On peut également s'étonner du faible nombre d'accusations officielles, malgré le nombre impressionnant de plaignantes, soit 40 au total. Le Prince Andrew a été accusé d’avoir eu des relations sexuelles avec Virginia Roberts alors qu’elle n’avait que 17 ans. Selon le Daily Telegraph, un accord à l’amiable portant sur 13 millions de dollars aurait été conclu entre le Prince Andrew et Virginia Roberts qui au passage, a retiré sa plainte contre le professeur de droit à Harvard, Alan Dershowitz, qu’elle accusait d’agressions sexuelles. Y a-t-il une omerta ? Ou alors, est-ce que ce réseau de prostitution n’était destiné qu’à assouvir le féroce appétit sexuel de Jeffrey Epstein ? Il se peut que de nouvelles accusations sortent prochainement. Quoi qu’il en soit, les documents rendus publics par la justice américaine en ce début d’année n’apportent aucun élément nouveau concernant les inculpations. Qu’en sera-t-il pour les prochains qui sortiront fin janvier ? Une victime sous le pseudonyme DOE 107, vivant en dehors des Etats-Unis et se disant physiquement menacée, a annoncé qu’elle révèlerait son témoignage le 22 janvier. A suivre, donc !

 

Et au passage, on instrumentalise cette affaire à des fins politiques

Si l’ancien Président des Etats-Unis, Bill Clinton, ne fait pas l’objet de poursuites, son image en a pris un sacré coup. Virginia Roberts prétend l’avoir vu lors d’une soirée sur l’île privée de Jeffrey Epstein, et son nom apparait 73 fois dans les documents rendus publics en ce début d’année. Toujours dans ces documents, à la question « est-ce que Jeffrey Epstein vous a parlé de Bill Clinton », une victime répond « oui, il m’a dit qu’il les aimait jeunes en parlant des filles ». Réponse allant bien évidemment être exploitée par les Républicains.

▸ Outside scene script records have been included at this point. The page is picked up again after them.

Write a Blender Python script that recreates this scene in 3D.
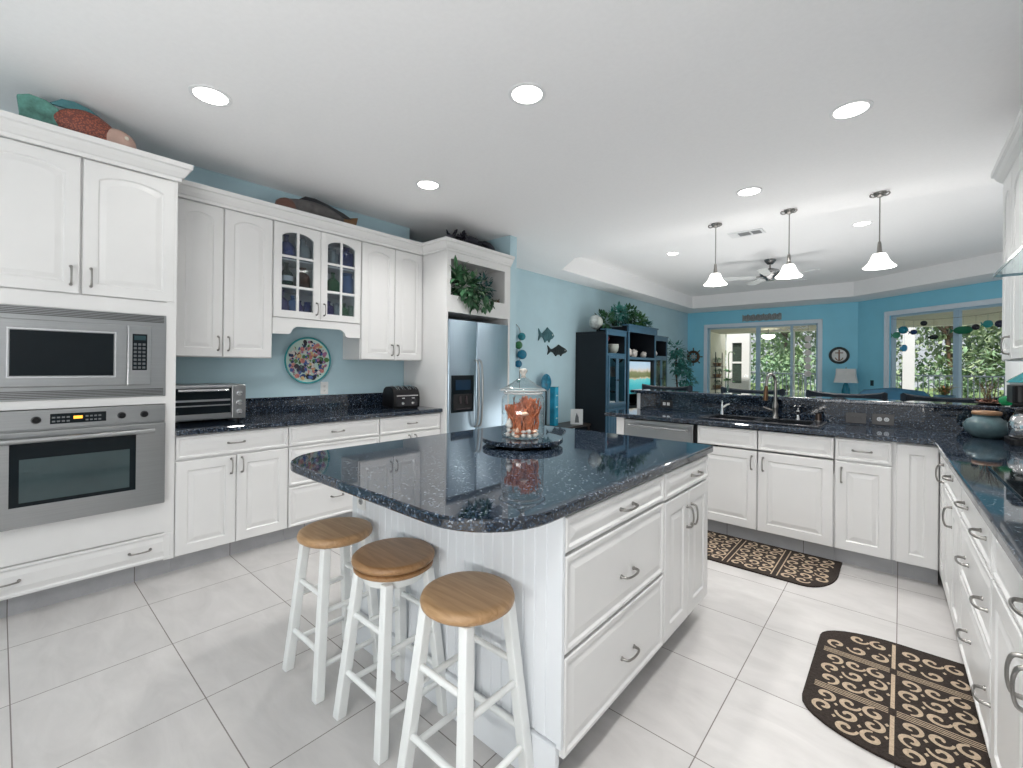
import bpy, math, random
from mathutils import Vector, Matrix
PI = math.pi
random.seed(7)
S = bpy.context.scene
COL = S.collection
for o in list(bpy.data.objects):
    bpy.data.objects.remove(o)

# ---------------------------------------------------------------- camera
cam_d = bpy.data.cameras.new('camera'); cam = bpy.data.objects.new('camera', cam_d); COL.objects.link(cam)
S.camera = cam
YAW, PITCH, ROLL, FOC = 0.71633, 0.001957, 0.010512, 446.85
fwd = Vector((-math.sin(YAW)*math.cos(PITCH), math.cos(YAW)*math.cos(PITCH), math.sin(PITCH)))
rgt = Vector((math.cos(YAW), math.sin(YAW), 0)); upv = rgt.cross(fwd)
r2 = rgt*math.cos(ROLL) + upv*math.sin(ROLL); u2 = upv*math.cos(ROLL) - rgt*math.sin(ROLL)
cam.matrix_world = Matrix(((r2.x, u2.x, -fwd.x, 0), (r2.y, u2.y, -fwd.y, 0), (r2.z, u2.z, -fwd.z, 1.30), (0, 0, 0, 1)))
cam_d.sensor_fit = 'HORIZONTAL'; cam_d.sensor_width = 36.0
cam_d.lens = FOC/1023*36.0
cam_d.shift_x = 0.0; cam_d.shift_y = -(384-365.34)/1023
cam_d.clip_start = 0.02; cam_d.clip_end = 300

# ---------------------------------------------------------------- world, sun, exposure
W = bpy.data.worlds.new('world'); S.world = W; W.use_nodes = True
bg = W.node_tree.nodes['Background']
bg.inputs['Color'].default_value = (0.88, 0.94, 1.0, 1); bg.inputs['Strength'].default_value = 0.66
sun_d = bpy.data.lights.new('sun', 'SUN'); sun = bpy.data.objects.new('sun', sun_d); COL.objects.link(sun)
sun_d.energy = 5.0; sun_d.angle = 0.05; sun_d.color = (1, .96, .88)
sun.rotation_euler = (math.radians(26), math.radians(8), math.radians(-8))
S.view_settings.view_transform = 'Standard'; S.view_settings.look = 'None'
S.view_settings.exposure = 0.33; S.view_settings.gamma = 1.0; S.view_settings.use_curve_mapping = False
CAN_POWER, PEND_POWER = 9.5, 4.0
def area(name, loc, rot, sx, sy, power, col=(1,.985,.96)):
    d = bpy.data.lights.new(name, 'AREA'); d.shape = 'RECTANGLE'; d.size = sx; d.size_y = sy; d.energy = power; d.color = col
    o = bpy.data.objects.new(name, d); COL.objects.link(o); o.location = loc; o.rotation_euler = rot; return o
# added invisible fill lamps: behind the camera, behind the bar, in the living room
area('fill_kitchen', (-.1,-1.9,.86), (math.radians(148),0,0), 2.2, .4, 62)
for x, y, p in ((-.3,-.6,6.5),(-.30,1.25,7.5)):      # unseen fill lamps added at ceiling height, no fixtures
    a = area('ceiling_fill', (x,y,2.745), (0,0,0), .15, .15, p); a.data.spread = 2.1
area('fill_bar', (-.9,5.7,.4), (math.radians(200),0,0), 3.2, 1.2, 26)
area('fill_living', (-1.6,7.6,.6), (PI,0,0), 3.0, 1.6, 23)

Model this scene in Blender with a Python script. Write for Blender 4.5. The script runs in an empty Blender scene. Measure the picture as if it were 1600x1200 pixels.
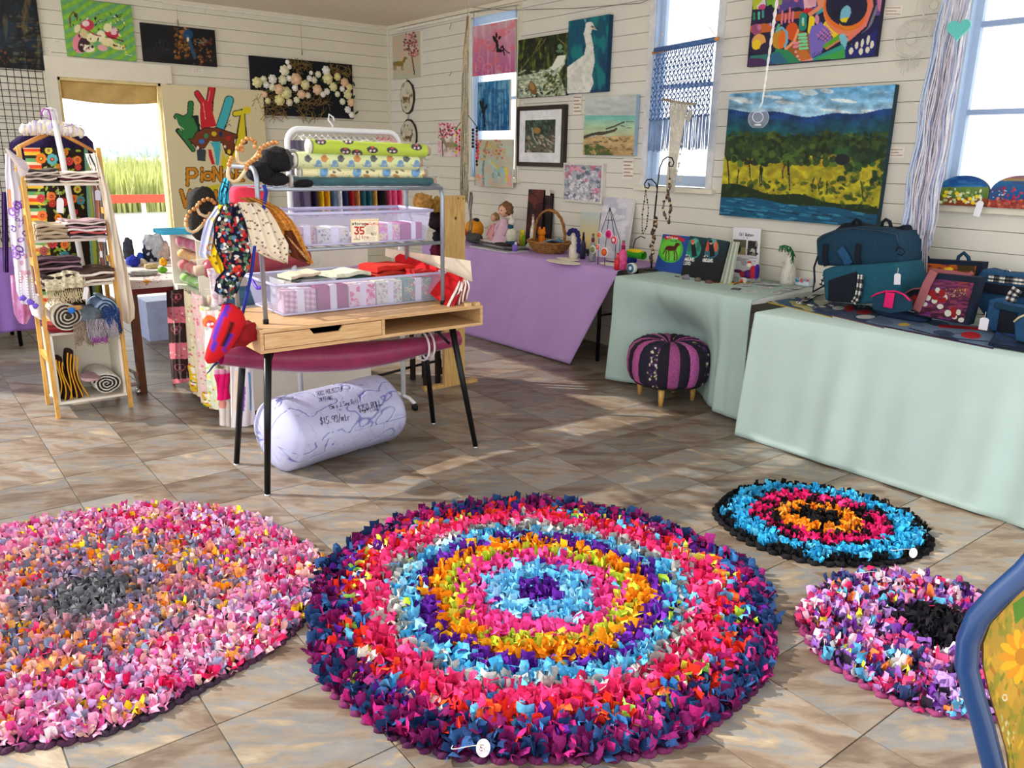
import bpy,bmesh,math,random
import numpy as np
from mathutils import Matrix,Vector,Euler
C=bpy.context.scene.collection
PI=math.pi
rnd=random.Random(7)
# ------------------------------------------------------------------ camera
CF,CYAW,CPIT,CROLL,CH=1265.96,0.9082009,0.2734179,0.0196523,1.58
FWv=np.array([math.cos(CYAW)*math.cos(CPIT),math.sin(CYAW)*math.cos(CPIT),-math.sin(CPIT)])
_r=np.cross(FWv,[0,0,1.0]);_r /= np.linalg.norm(_r);_u=np.cross(_r,FWv)
RTv=_r*math.cos(CROLL)+_u*math.sin(CROLL);UPv=-_r*math.sin(CROLL)+_u*math.cos(CROLL)
C0=np.array([0,0,CH])
cam_d=bpy.data.cameras.new('camera');cam=bpy.data.objects.new('camera',cam_d);C.objects.link(cam)
cam_d.sensor_width=36;cam_d.lens=CF/1600*36;cam_d.clip_start=0.02;cam_d.clip_end=600
cam.matrix_world=Matrix(((RTv[0],UPv[0],-FWv[0],0),(RTv[1],UPv[1],-FWv[1],0),(RTv[2],UPv[2],-FWv[2],CH),(0,0,0,1)))
bpy.context.scene.camera=cam
# ------------------------------------------------------------------ light
sc=bpy.context.scene
sc.view_settings.view_transform='Standard';sc.view_settings.look='None'
sc.view_settings.gamma=1;sc.view_settings.use_curve_mapping=False
sc.view_settings.exposure=0.4
W=bpy.data.worlds.new('sky');sc.world=W;W.use_nodes=True
wn=W.node_tree.nodes;wl=W.node_tree.links
bg=wn['Background'];bg.inputs['Strength'].default_value=1.6
tc=wn.new('ShaderNodeTexCoord');sx=wn.new('ShaderNodeSeparateXYZ');cr=wn.new('ShaderNodeValToRGB')
wl.new(tc.outputs['Generated'],sx.inputs[0]);wl.new(sx.outputs['Z'],cr.inputs[0]);wl.new(cr.outputs[0],bg.inputs['Color'])
cr.color_ramp.elements[0].position=0.4;cr.color_ramp.elements[0].color=(1.0,0.99,0.97,1)
cr.color_ramp.elements[1].position=0.9;cr.color_ramp.elements[1].color=(0.62,0.70,0.82,1)
SUN_EL=math.radians(34)
sd=Vector((0.72*math.cos(SUN_EL),-0.69*math.cos(SUN_EL),-math.sin(SUN_EL)))
sun_d=bpy.data.lights.new('sun','SUN');sun_d.energy=4.2;sun_d.angle=math.radians(0.8);sun_d.color=(1.0,0.95,0.87)
sun=bpy.data.objects.new('sun',sun_d);C.objects.link(sun);sun.rotation_euler=sd.to_track_quat('-Z','Y').to_euler()
# ------------------------------------------------------------------ pixel -> point on a plane of the room
def ray(x,y):return FWv+RTv*(x-800)/CF-UPv*(y-600)/CF
def onZ(x,y,z=0.0):d=ray(x,y);return C0+d*(z-CH)/d[2]
def onX(x,y,X):d=ray(x,y);return C0+d*X/d[0]
def onY(x,y,Y):d=ray(x,y);return C0+d*Y/d[1]
def proj(P):
 q=np.asarray(P,float)-C0;w=q@FWv
 return 800+CF*(q@RTv)/w,600-CF*(q@UPv)/w
# ------------------------------------------------------------------ colour and materials
def lin(c):
 c=np.asarray(c,float)/255.0
 return np.where(c <= 0.04045,c/12.92,((c+0.055)/1.055)**2.4)
def hx(s):return (int(s[0:2],16),int(s[2:4],16),int(s[4:6],16))
MATS={}
def mat(name,col,rough=0.7,metal=0.0,var=0.12,scale=14.0,bump=0.0,bscale=60.0,alpha=1.0,trans=0.0,sheen=0.0,aniso=None,spec=0.35):
 if name in MATS:return MATS[name]
 m=bpy.data.materials.new(name);m.use_nodes=True;n=m.node_tree.nodes;l=m.node_tree.links;p=n['Principled BSDF']
 if isinstance(col,str):col=hx(col)
 base=lin(col)
 p.inputs['Roughness'].default_value=rough;p.inputs['Metallic'].default_value=metal;p.inputs['Specular IOR Level'].default_value=spec
 if sheen:p.inputs['Sheen Weight'].default_value=sheen
 t=n.new('ShaderNodeTexCoord')
 src=t.outputs['Object']
 if aniso:
  mp=n.new('ShaderNodeMapping');mp.inputs['Scale'].default_value=aniso;l.new(src,mp.inputs[0]);src=mp.outputs[0]
 if var > 0:
  nz=n.new('ShaderNodeTexNoise');nz.inputs['Scale'].default_value=scale;nz.inputs['Detail'].default_value=4;l.new(src,nz.inputs['Vector'])
  r=n.new('ShaderNodeValToRGB');l.new(nz.outputs['Fac'],r.inputs[0])
  r.color_ramp.elements[0].position=.3;r.color_ramp.elements[1].position=.7
  r.color_ramp.elements[0].color=(*np.clip(base*(1-var),0,1),1);r.color_ramp.elements[1].color=(*np.clip(base*(1+var),0,1),1)
  l.new(r.outputs[0],p.inputs['Base Color'])
 else:p.inputs['Base Color'].default_value=(*base,1)
 if bump:
  nb=n.new('ShaderNodeTexNoise');nb.inputs['Scale'].default_value=bscale;l.new(src,nb.inputs['Vector'])
  b=n.new('ShaderNodeBump');b.inputs['Strength'].default_value=bump;b.inputs['Distance'].default_value=0.01
  l.new(nb.outputs['Fac'],b.inputs['Height']);l.new(b.outputs[0],p.inputs['Normal'])
 if alpha < 1:p.inputs['Alpha'].default_value=alpha
 if trans:p.inputs['Transmission Weight'].default_value=trans
 MATS[name]=m;return m
def vmat(name='painted',rough=0.6,alpha=1.0,bump=0.15,bscale=250,spec=0.3):
 if name in MATS:return MATS[name]
 m=bpy.data.materials.new(name);m.use_nodes=True;n=m.node_tree.nodes;l=m.node_tree.links;p=n['Principled BSDF']
 a=n.new('ShaderNodeVertexColor');a.layer_name='Col';l.new(a.outputs['Color'],p.inputs['Base Color'])
 p.inputs['Roughness'].default_value=rough;p.inputs['Specular IOR Level'].default_value=spec
 if alpha < 1:p.inputs['Alpha'].default_value=alpha
 if bump:
  nb=n.new('ShaderNodeTexNoise');nb.inputs['Scale'].default_value=bscale
  b=n.new('ShaderNodeBump');b.inputs['Strength'].default_value=bump;b.inputs['Distance'].default_value=0.004
  l.new(nb.outputs['Fac'],b.inputs['Height']);l.new(b.outputs[0],p.inputs['Normal'])
 MATS[name]=m;return m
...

Et puis il y a Donald Trump, lui aussi, ancien Président des Etats-Unis. Pour certains médias, il est de bon ton d’essayer de l’associer à cette affaire. Ils mettent en avant leur voisinage à Palm Beach et surtout le fait que Donald Trump a déclaré en 2002 : « je connais Jeff depuis 15 ans. Il est génial. C'est un plaisir de passer du temps avec lui. On dit même qu'il aime autant les jolies femmes que moi. Il les préfère plutôt jeunes ». Sauf que cette déclaration et les liens amicaux entre les deux hommes datent bien avant la première condamnation de Jeffrey Epstein. Contrairement à beaucoup de personnalités, Donald Trump a pris de la distance avec Jeffrey Epstein à partir de ce moment-là. Beaucoup de médias, n’hésitent pas à afficher une photo de Donald Trump en évoquant l’affaire Epstein. Une association est si vite faite…

 

Le syndrome de l’affaire JFK

Face à ces éléments troublants, cette affaire restera, dans tous les cas, ouverte aux yeux du public. Les documents et les déclarations à venir n’y changeront rien. Quelle que soit l'évolution des événements, quels que soient les discours, l'ombre de l'incertitude persistera. Beaucoup penseront que la vérité sur cette affaire ne verra jamais le jour, et qu’on leur cache beaucoup de choses. Tout comme l’assassinat de JFK, l’affaire Jeffrey Epstein portera pour toujours la trace du mystère.